-- START DATASET EXTRACT --
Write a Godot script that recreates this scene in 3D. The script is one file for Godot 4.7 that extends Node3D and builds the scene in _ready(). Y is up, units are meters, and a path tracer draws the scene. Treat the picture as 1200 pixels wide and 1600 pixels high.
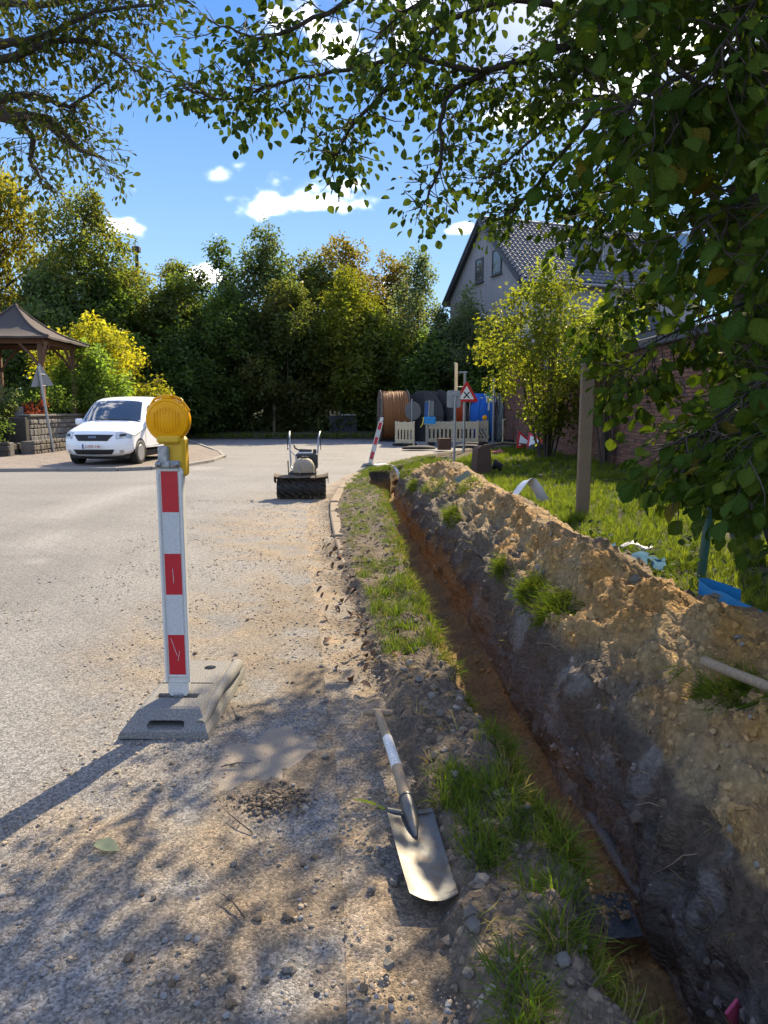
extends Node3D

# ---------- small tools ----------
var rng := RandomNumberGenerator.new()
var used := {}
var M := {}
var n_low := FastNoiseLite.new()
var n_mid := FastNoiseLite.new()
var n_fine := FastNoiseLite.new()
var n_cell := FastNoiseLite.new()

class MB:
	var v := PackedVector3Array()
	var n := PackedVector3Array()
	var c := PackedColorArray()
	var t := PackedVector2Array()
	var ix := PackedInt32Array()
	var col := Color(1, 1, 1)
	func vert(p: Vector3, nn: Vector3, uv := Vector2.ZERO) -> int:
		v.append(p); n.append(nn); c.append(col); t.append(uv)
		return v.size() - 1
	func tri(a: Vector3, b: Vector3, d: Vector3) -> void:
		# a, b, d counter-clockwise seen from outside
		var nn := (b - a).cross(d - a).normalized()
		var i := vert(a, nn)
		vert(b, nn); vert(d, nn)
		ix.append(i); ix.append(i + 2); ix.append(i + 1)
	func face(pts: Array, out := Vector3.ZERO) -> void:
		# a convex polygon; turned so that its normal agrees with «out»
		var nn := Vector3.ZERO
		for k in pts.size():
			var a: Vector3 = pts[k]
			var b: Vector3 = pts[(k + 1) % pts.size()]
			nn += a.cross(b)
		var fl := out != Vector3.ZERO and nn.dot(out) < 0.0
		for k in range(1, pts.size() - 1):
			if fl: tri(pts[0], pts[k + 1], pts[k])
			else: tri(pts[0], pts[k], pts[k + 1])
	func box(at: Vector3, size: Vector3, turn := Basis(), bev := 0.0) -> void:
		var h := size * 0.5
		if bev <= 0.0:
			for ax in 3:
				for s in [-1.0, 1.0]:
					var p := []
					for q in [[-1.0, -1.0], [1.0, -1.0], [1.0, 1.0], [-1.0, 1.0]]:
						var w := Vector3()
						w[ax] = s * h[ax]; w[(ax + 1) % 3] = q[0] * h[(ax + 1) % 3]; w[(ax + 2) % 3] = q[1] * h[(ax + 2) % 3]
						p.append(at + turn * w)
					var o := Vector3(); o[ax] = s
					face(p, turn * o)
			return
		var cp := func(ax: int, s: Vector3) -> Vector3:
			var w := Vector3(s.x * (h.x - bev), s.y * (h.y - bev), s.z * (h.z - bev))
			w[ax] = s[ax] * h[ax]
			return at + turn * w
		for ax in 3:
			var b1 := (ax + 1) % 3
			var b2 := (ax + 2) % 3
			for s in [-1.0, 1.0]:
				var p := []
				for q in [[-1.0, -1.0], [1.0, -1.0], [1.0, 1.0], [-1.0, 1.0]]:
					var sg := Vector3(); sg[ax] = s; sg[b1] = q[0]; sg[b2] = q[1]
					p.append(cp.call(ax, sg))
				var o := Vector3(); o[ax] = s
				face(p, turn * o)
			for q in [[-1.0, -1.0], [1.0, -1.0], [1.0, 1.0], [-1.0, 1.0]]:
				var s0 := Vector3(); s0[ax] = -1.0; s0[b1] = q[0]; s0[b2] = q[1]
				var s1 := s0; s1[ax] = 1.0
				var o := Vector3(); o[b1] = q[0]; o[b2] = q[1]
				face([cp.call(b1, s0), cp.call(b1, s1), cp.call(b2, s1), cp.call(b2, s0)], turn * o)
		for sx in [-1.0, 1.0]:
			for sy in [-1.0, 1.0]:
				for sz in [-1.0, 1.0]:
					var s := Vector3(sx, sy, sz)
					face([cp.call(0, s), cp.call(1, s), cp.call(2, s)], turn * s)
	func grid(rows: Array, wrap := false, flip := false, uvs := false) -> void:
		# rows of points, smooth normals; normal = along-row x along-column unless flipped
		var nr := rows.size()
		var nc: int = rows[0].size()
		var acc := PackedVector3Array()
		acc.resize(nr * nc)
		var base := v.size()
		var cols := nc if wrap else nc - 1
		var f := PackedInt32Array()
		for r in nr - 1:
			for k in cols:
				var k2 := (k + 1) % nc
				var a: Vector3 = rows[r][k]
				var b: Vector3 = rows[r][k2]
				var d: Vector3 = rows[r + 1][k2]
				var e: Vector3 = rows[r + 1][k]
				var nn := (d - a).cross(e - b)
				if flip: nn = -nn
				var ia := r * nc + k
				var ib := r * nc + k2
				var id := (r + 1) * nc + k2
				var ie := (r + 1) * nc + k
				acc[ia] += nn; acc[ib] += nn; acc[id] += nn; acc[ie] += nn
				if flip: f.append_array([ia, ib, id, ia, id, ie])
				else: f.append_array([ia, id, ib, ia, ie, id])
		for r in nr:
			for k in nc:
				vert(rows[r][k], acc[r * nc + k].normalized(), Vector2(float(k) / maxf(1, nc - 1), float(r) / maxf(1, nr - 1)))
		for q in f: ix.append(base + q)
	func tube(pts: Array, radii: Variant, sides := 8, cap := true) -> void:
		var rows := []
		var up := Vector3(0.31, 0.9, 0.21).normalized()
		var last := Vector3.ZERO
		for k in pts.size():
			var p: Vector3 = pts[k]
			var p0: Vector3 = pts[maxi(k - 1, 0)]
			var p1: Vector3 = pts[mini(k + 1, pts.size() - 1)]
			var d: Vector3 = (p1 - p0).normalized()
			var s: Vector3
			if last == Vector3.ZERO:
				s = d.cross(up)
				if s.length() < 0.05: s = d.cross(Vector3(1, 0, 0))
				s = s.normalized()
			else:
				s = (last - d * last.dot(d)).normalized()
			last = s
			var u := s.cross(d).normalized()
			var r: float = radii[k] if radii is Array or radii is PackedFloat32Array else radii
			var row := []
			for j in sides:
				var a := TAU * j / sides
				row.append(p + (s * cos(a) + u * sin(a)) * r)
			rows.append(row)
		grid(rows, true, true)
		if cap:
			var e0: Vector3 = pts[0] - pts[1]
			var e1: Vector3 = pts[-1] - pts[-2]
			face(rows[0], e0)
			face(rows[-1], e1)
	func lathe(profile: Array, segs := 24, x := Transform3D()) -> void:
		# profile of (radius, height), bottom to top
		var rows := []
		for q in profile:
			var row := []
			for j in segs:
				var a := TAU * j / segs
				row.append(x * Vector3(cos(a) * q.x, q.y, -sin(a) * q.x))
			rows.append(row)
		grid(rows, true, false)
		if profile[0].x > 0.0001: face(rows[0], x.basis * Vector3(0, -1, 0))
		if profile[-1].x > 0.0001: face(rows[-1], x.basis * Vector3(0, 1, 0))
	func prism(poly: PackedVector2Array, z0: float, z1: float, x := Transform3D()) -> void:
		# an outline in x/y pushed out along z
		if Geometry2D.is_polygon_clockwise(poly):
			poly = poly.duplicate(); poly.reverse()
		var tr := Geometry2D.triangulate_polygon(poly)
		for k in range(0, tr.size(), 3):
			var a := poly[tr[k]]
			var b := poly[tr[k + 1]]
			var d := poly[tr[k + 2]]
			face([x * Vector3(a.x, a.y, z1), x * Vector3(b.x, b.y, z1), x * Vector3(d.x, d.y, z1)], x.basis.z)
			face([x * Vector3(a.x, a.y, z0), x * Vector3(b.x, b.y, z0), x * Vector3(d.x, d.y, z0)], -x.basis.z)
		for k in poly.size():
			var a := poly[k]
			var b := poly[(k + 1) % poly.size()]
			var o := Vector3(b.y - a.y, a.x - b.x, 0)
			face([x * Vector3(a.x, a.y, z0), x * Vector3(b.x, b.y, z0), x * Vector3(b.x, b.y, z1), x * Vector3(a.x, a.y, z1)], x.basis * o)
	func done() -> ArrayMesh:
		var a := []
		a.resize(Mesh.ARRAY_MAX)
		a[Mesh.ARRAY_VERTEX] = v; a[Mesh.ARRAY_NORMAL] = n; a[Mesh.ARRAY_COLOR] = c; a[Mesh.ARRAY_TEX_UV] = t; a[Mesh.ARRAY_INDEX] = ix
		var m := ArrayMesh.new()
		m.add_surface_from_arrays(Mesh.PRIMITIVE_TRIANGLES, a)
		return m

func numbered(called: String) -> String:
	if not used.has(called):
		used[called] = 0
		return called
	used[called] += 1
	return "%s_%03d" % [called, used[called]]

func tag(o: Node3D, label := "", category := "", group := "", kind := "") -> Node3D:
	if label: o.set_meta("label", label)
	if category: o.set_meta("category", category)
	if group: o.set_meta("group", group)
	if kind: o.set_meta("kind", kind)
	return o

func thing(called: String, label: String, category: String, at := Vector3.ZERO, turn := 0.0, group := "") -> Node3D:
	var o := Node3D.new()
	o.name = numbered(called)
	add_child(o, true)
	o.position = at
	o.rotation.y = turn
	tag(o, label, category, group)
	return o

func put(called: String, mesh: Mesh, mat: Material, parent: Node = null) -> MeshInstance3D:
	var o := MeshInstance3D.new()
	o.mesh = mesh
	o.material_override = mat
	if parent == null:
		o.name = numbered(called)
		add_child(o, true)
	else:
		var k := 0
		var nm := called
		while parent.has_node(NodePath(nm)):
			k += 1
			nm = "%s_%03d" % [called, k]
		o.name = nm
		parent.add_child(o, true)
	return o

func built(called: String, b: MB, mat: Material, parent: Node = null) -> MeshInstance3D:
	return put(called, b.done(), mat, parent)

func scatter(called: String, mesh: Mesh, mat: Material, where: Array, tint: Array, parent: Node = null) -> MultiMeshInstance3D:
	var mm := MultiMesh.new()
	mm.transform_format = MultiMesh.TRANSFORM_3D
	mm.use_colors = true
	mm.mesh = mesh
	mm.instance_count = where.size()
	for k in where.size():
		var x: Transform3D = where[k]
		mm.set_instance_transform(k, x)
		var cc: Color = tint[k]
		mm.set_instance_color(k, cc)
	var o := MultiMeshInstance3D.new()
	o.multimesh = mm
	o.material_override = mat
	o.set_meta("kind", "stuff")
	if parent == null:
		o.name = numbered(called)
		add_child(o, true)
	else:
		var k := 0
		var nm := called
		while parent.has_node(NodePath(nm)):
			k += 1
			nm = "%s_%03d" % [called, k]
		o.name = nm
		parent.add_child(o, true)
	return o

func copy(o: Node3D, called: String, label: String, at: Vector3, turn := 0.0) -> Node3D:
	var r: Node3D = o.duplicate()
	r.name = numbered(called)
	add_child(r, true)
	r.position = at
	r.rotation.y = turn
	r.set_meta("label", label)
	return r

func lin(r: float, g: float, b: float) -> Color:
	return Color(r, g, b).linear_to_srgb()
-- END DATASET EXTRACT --
> WHAT TO WORK ON: The lines from the top of the data above through the one holding "var n_cell := FastNoiseLite.new()" are to be repeated exactly, and only those, with no pictures.

> SOLUTION:
Write a Godot script that recreates this scene in 3D. The script is one file for Godot 4.7 that extends Node3D and builds the scene in _ready(). Y is up, units are meters, and a path tracer draws the scene. Treat the picture as 1200 pixels wide and 1600 pixels high.
extends Node3D

# ---------- small tools ----------
var rng := RandomNumberGenerator.new()
var used := {}
var M := {}
var n_low := FastNoiseLite.new()
var n_mid := FastNoiseLite.new()
var n_fine := FastNoiseLite.new()
var n_cell := FastNoiseLite.new()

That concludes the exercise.